• _WHAT YOU NEED TO DO_
Return only the lines from the top of the data down to the one that holds "COL = SC.collection", both included, without any pictures.
-------------------------
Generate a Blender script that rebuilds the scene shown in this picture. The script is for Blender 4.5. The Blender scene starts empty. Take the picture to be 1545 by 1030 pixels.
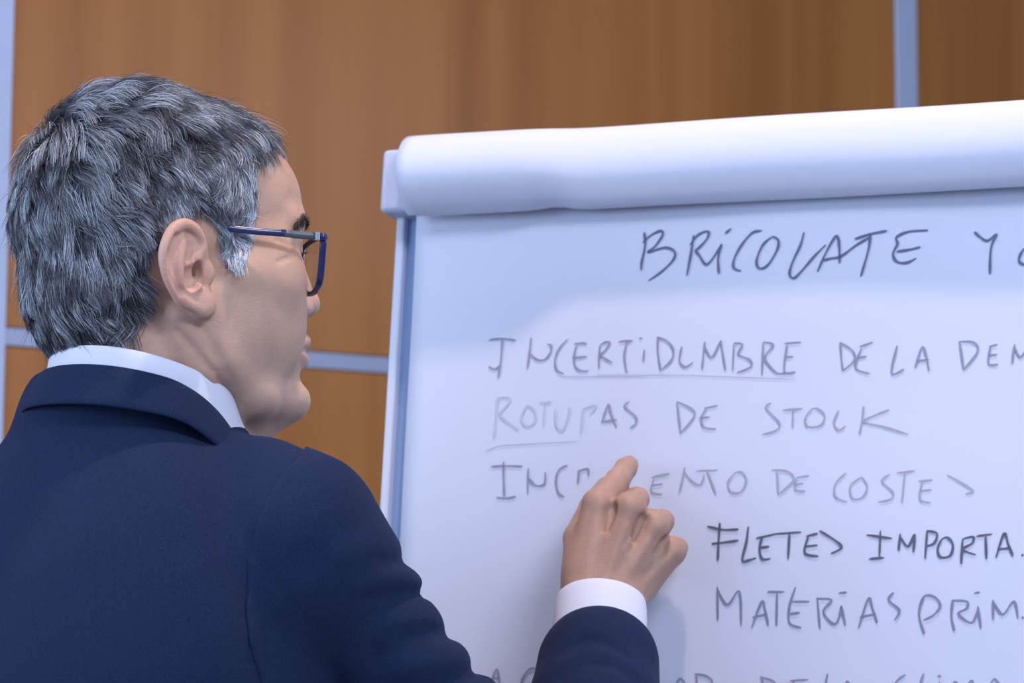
import bpy, math, random
import numpy as np
from mathutils import Vector, Matrix
from mathutils.bvhtree import BVHTree
from mathutils.kdtree import KDTree

random.seed(7)
RNG = np.random.default_rng(11)
SC = bpy.context.scene
COL = SC.collection

# ------------------------------------------------------------------ camera
FPX = 85 / 36 * 1545
CAM = np.array([0.0, 0.0, 1.35])
PITCH, ROLL = math.radians(6), math.radians(0.3)
CF = np.array([0, math.cos(PITCH), math.sin(PITCH)])
_r0 = np.array([1.0, 0, 0]); _u0 = np.cross(_r0, CF)
CR = _r0 * math.cos(ROLL) + _u0 * math.sin(ROLL)
CU = -_r0 * math.sin(ROLL) + _u0 * math.cos(ROLL)
def ray(px, py): return CF + CR * (px - 772.5) / FPX - CU * (py - 515) / FPX
def P(px, py, d): return CAM + ray(px, py) * d          # pixel + real distance -> world point (metres)

cd = bpy.data.cameras.new('camera'); cam = bpy.data.objects.new('camera', cd); COL.objects.link(cam)
cd.lens = 85; cd.sensor_width = 36; cd.clip_start = 0.05
m = Matrix.Identity(4)
for i in range(3):
    m[i][0] = CR[i]; m[i][1] = CU[i]; m[i][2] = -CF[i]; m[i][3] = CAM[i]
cam.matrix_world = m
cd.dof.use_dof = True; cd.dof.focus_distance = 1.70; cd.dof.aperture_fstop = 10.0
SC.camera = cam

# ------------------------------------------------------------------ view, world, lights
SC.view_settings.view_transform = 'Standard'; SC.view_settings.look = 'None'
SC.view_settings.gamma = 1; SC.view_settings.use_curve_mapping = False
SC.view_settings.exposure = -0.09
w = bpy.data.worlds.new('world'); SC.world = w; w.use_nodes = True
w.node_tree.nodes['Background'].inputs[0].default_value = (0.47, 0.60, 1.0, 1)
w.node_tree.nodes['Background'].inputs[1].default_value = 0.74

def area(name, loc, target, sx, sy, power, col):
    l = bpy.data.lights.new(name, 'AREA'); l.shape = 'RECTANGLE'; l.size = sx; l.size_y = sy
    l.energy = power; l.color = col
    o = bpy.data.objects.new(name, l); COL.objects.link(o); o.location = loc
    o.rotation_euler = (Vector(target) - Vector(loc)).to_track_quat('-Z', 'Y').to_euler()
    return o
# bluish fill from the left, ceiling downlights over the board, soft fill behind the camera
area('left_fill_light', (-2.6, 0.6, 1.95), (0.0, 2.0, 1.2), 2.6, 1.1, 62, (0.60, 0.74, 1.0))  # added fill light, there is no window on this side
DOWN = [(0.15, 1.50, 3.26)]
for q in DOWN:
    area('downlight', q, (q[0], q[1], 0), 0.11, 0.11, 25.0, (1.0, 0.72, 0.62))
area('board_fill_light', (1.1, -0.6, 3.2), (0.1, 1.8, 1.2), 1.2, 0.6, 80, (0.78, 0.82, 1.0))  # added fill to brighten the board, no ceiling panel is built

# ------------------------------------------------------------------ materials
def mat(name, col, rough=0.6, spec=0.5, **kw):
    mt = bpy.data.materials.new(name); mt.use_nodes = True
    b = mt.node_tree.nodes['Principled BSDF']
    b.inputs['Base Color'].default_value = (*col, 1); b.inputs['Roughness'].default_value = rough
    b.inputs['Specular IOR Level'].default_value = spec
    for k, v in kw.items(): b.inputs[k.replace('_', ' ')].default_value = v
    return mt
def nodes(mt): return mt.node_tree.nodes, mt.node_tree.links, mt.node_tree.nodes['Principled BSDF']
def add_bump(mt, scale, strength, dist=0.001, detail=3, stretch=None, tex='ShaderNodeTexNoise'):
    n, l, b = nodes(mt)
    tc = n.new('ShaderNodeTexCoord'); mp = n.new('ShaderNodeMapping'); t = n.new(tex)
    if stretch: mp.inputs['Scale'].default_value = stretch
    l.new(tc.outputs['Object'], mp.inputs['Vector']); l.new(mp.outputs[0], t.inputs['Vector'])
    t.inputs['Scale'].default_value = scale
    if tex == 'ShaderNodeTexNoise': t.inputs['Detail'].default_value = detail
    bp = n.new('ShaderNodeBump'); bp.inputs['Strength'].default_value = strength; bp.inputs['Distance'].default_value = dist
    l.new(t.outputs[0], bp.inputs['Height']); l.new(bp.outputs[0], b.inputs['Normal'])
    return t
def color_noise(mt, scale, c1, c2, detail=4, stretch=None, lo=0.35, hi=0.65):
    n, l, b = nodes(mt)
    tc = n.new('ShaderNodeTexCoord'); mp = n.new('ShaderNodeMapping'); t = n.new('ShaderNodeTexNoise')
    if stretch: mp.inputs['Scale'].default_value = stretch
    t.inputs['Scale'].default_value = scale; t.inputs['Detail'].default_value = detail
    r = n.new('ShaderNodeValToRGB'); r.color_ramp.elements[0].position = lo; r.color_ramp.elements[1].position = hi
    r.color_ramp.elements[0].color = (*c1, 1); r.color_ramp.elements[1].color = (*c2, 1)
    l.new(tc.outputs['Object'], mp.inputs['Vector']); l.new(mp.outputs[0], t.inputs['Vector'])
    l.new(t.outputs[0], r.inputs[0]); l.new(r.outputs[0], b.inputs['Base Color'])

M = {}
M['wood'] = mat('wood_veneer', (0.36, 0.17, 0.075), 0.30, 0.38)
color_noise(M['wood'], 11.0, (0.35, 0.132, 0.028), (0.48, 0.205, 0.052), 8, (1, 1, 0.035), 0.32, 0.68)
M['trim'] = mat('satin_aluminium', (0.45, 0.52, 0.67), 0.45, 0.5, Metallic=0.6)
M['trim_upright'] = mat('satin_aluminium_lit', (0.58, 0.70, 0.92), 0.5, 0.5, Metallic=0.4)  # same finish as the other trims, brighter reflection put into the base colour
M['plaster'] = mat('white_plaster', (0.66, 0.70, 0.76), 0.9, 0.2); add_bump(M['plaster'], 90, 0.1)
M['paint'] = mat('grey_wall_paint', (0.24, 0.26, 0.30), 0.8, 0.3); add_bump(M['paint'], 90, 0.1)
M['column'] = mat('pale_blue_paint', (0.50, 0.62, 0.82), 0.7, 0.3)
M['carpet'] = mat('grey_carpet', (0.38, 0.39, 0.42), 0.95, 0.1); add_bump(M['carpet'], 400, 0.6)
M['paper'] = mat('flipchart_paper', (0.62, 0.66, 0.76), 0.85, 0.15); add_bump(M['paper'], 14, 0.25, 0.002)
M['easel'] = mat('easel_white_enamel', (0.56, 0.60, 0.70), 0.4, 0.5)
M['easel_grey'] = mat('easel_grey_enamel', (0.26, 0.38, 0.60), 0.45, 0.5)
M['cap'] = mat('clamp_plastic', (0.50, 0.55, 0.68), 0.45, 0.5)
M['rubber'] = mat('black_rubber', (0.03, 0.03, 0.03), 0.8)
M['suit'] = mat('navy_wool', (0.020, 0.027, 0.062), 0.9, 0.15, Sheen_Weight=0.06, Sheen_Roughness=0.5)
M['suit'].node_tree.nodes['Principled BSDF'].inputs['Sheen Tint'].default_value = (0.35, 0.42, 0.8, 1)
color_noise(M['suit'], 900, (0.0085, 0.018, 0.048), (0.013, 0.025, 0.066), 2)
add_bump(M['suit'], 1100, 0.25, 0.0004)
M['shirt'] = mat('white_cotton', (0.68, 0.71, 0.80), 0.85, 0.2); add_bump(M['shirt'], 1500, 0.2, 0.0003)
M['trouser'] = mat('navy_trouser_wool', (0.018, 0.024, 0.055), 0.85, 0.2)
M['leather'] = mat('black_leather', (0.015, 0.013, 0.012), 0.35)
M['lens_rim'] = mat('navy_acetate', (0.018, 0.022, 0.10), 0.25, 0.6)
M['temple_grey'] = mat('grey_green_metal', (0.09, 0.11, 0.12), 0.35, 0.5, Metallic=0.4)
M['silver'] = mat('polished_steel', (0.75, 0.77, 0.8), 0.2, 0.5, Metallic=1.0)
M['glass'] = mat('lens_glass', (1, 1, 1), 0.0, 0.5, Transmission_Weight=1.0, IOR=1.2)
M['eye'] = mat('eye_white', (0.70, 0.66, 0.64), 0.15)
M['iris'] = mat('iris_brown', (0.05, 0.025, 0.015), 0.1)
M['ink'] = mat('marker_ink', (0.10, 0.11, 0.17), 0.7, 0.2)
def ink_mat(i, v):
    return mat('marker_ink_%d' % i, v, 0.75, 0.15)

# ------------------------------------------------------------------ mesh helpers
def link(name, me, material=None, parent=None, smooth=True):
    o = bpy.data.objects.new(name, me); COL.objects.link(o)
    if material: me.materials.append(material)
    if parent: o.parent = parent
    if smooth and len(me.polygons): me.polygons.foreach_set('use_smooth', np.ones(len(me.polygons), bool))
    return o
def mesh_vf(name, V, F_):
    me = bpy.data.meshes.new(name)
    V = np.asarray(V, np.float32)
    F_ = [list(map(int, f)) for f in F_] if not isinstance(F_, np.ndarray) else F_
    if isinstance(F_, np.ndarray):
        me.vertices.add(len(V)); me.vertices.foreach_set('co', V.ravel())
        k = F_.shape[1]
        me.loops.add(F_.size); me.loops.foreach_set('vertex_index', F_.astype(np.int32).ravel())
        me.polygons.add(len(F_)); me.polygons.foreach_set('loop_start', np.arange(0, F_.size, k, dtype=np.int32))
        me.update(calc_edges=True); me.validate()
    else:
        me.from_pydata(V.tolist(), [], F_)
    return me
def fix_normals(me):
    import bmesh
    bm = bmesh.new(); bm.from_mesh(me); bmesh.ops.recalc_face_normals(bm, faces=bm.faces); bm.to_mesh(me); bm.free()
def box(name, lo, hi, material, parent=None, frame=None, bevel=0.0, seg=2):
    """box between lo and hi, in metres, optionally in a frame (origin, x, y, z)"""
    import bmesh
    bm = bmesh.new(); bmesh.ops.create_cube(bm, size=1)
    lo = np.array(lo, float); hi = np.array(hi, float)
    for v in bm.verts:
        c = (lo + hi) / 2 + np.array(v.co) * (hi - lo); v.co = c
    if bevel: bmesh.ops.bevel(bm, geom=bm.edges[:], offset=bevel, segments=seg, affect='EDGES', profile=0.5)
    if frame is not None:
        O, X, Y, Z = frame
        for v in bm.verts: v.co = O + X * v.co.x + Y * v.co.y + Z * v.co.z
    bmesh.ops.recalc_face_normals(bm, faces=bm.faces)
    me = bpy.data.meshes.new(name); bm.to_mesh(me); bm.free()
    return link(name, me, material, parent, smooth=False)
def tube(name, pts, rad, material, parent=None, n=12, sx=1.0, up=None, cap=True, closed=False):
    """swept tube; rad scalar or list; sx squeezes the section along the side axis"""
    pts = np.asarray(pts, float); k = len(pts)
    rad = np.ones(k) * rad if np.isscalar(rad) else np.asarray(rad, float)
    V = []; up = np.array(up if up is not None else (0, 0, 1.0), float)
    for i in range(k):
        if closed: t = pts[(i + 1) % k] - pts[i - 1]
        else: t = pts[min(i + 1, k - 1)] - pts[max(i - 1, 0)]
        t /= np.linalg.norm(t) + 1e-12
        s = np.cross(t, up); s /= np.linalg.norm(s) + 1e-12; u = np.cross(s, t)
        for j in range(n):
            a = 2 * math.pi * j / n
            V.append(pts[i] + s * math.cos(a) * rad[i] * sx + u * math.sin(a) * rad[i])
    Fc = []
    for i in range(k if closed else k - 1):
        a0 = i * n; b0 = ((i + 1) % k) * n
        for j in range(n): Fc.append((a0 + j, a0 + (j + 1) % n, b0 + (j + 1) % n, b0 + j))
    if cap and not closed: Fc += [tuple(range(n))[::-1], tuple(range((k - 1) * n, k * n))]
    me = mesh_vf(name, V, Fc); fix_normals(me)
    return link(name, me, material, parent)
def catmull(pts, n=8, closed=False):
    pts = np.asarray(pts, float); out = []; k = len(pts)
    for i in range(k if closed else k - 1):
        if closed: p = [pts[(i + j - 1) % k] for j in range(4)]
        else: p = [pts[max(i - 1, 0)], pts[i], pts[i + 1], pts[min(i + 2, k - 1)]]
        for j in range(n):
            t = j / n
            out.append(0.5 * ((2 * p[1]) + (p[2] - p[0]) * t + (2 * p[0] - 5 * p[1] + 4 * p[2] - p[3]) * t * t + (3 * p[1] - p[0] - 3 * p[2] + p[3]) * t ** 3))
    if not closed: out.append(pts[-1])
    return np.array(out)
def empty(name, loc, label, cat, group=None):
    o = bpy.data.objects.new(name, None); COL.objects.link(o); o.location = loc; o.empty_display_size = 0.1
    o['label'] = label; o['category'] = cat
    if group: o['group'] = group
    return o
def keep(o, root):
    """parent a world-space object to a root Empty without moving it"""
    o.parent = root; o.matrix_parent_inverse = Matrix.Translation(root.location).inverted(); return o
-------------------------
• _OUTPUT OF THE TASK_
Generate a Blender script that rebuilds the scene shown in this picture. The script is for Blender 4.5. The Blender scene starts empty. Take the picture to be 1545 by 1030 pixels.
import bpy, math, random
import numpy as np
from mathutils import Vector, Matrix
from mathutils.bvhtree import BVHTree
from mathutils.kdtree import KDTree

random.seed(7)
RNG = np.random.default_rng(11)
SC = bpy.context.scene
COL = SC.collection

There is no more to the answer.